MATERIAL =
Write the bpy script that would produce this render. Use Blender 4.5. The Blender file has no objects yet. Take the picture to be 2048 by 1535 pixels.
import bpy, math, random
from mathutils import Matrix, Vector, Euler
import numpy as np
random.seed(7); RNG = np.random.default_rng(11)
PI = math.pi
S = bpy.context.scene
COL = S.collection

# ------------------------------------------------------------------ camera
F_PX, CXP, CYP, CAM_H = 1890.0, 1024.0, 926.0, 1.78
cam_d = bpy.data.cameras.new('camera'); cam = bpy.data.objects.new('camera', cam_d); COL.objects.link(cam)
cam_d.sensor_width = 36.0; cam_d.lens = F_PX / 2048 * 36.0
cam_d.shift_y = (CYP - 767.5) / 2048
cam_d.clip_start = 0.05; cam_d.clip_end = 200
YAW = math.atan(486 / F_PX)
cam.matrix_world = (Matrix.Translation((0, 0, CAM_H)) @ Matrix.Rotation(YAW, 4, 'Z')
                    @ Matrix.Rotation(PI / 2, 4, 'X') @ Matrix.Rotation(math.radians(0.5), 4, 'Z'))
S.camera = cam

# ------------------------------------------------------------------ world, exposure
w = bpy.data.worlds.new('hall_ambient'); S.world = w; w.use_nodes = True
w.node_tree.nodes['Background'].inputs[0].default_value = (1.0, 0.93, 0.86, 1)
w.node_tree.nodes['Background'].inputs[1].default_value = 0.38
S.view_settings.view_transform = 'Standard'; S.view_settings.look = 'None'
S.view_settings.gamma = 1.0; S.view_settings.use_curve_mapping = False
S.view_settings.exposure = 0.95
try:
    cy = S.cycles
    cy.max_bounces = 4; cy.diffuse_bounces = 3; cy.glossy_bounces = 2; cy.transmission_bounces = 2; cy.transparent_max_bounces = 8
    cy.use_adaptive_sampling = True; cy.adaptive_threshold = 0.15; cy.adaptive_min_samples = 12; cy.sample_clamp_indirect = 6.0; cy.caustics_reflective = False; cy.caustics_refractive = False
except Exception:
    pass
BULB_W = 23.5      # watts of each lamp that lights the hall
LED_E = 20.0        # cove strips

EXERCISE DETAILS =
Lines from the start of the material above through the line containing "COL = S.collection" are to be duplicated exactly, and only those.

SOLUTION BELOW =
Write the bpy script that would produce this render. Use Blender 4.5. The Blender file has no objects yet. Take the picture to be 2048 by 1535 pixels.
import bpy, math, random
from mathutils import Matrix, Vector, Euler
import numpy as np
random.seed(7); RNG = np.random.default_rng(11)
PI = math.pi
S = bpy.context.scene
COL = S.collection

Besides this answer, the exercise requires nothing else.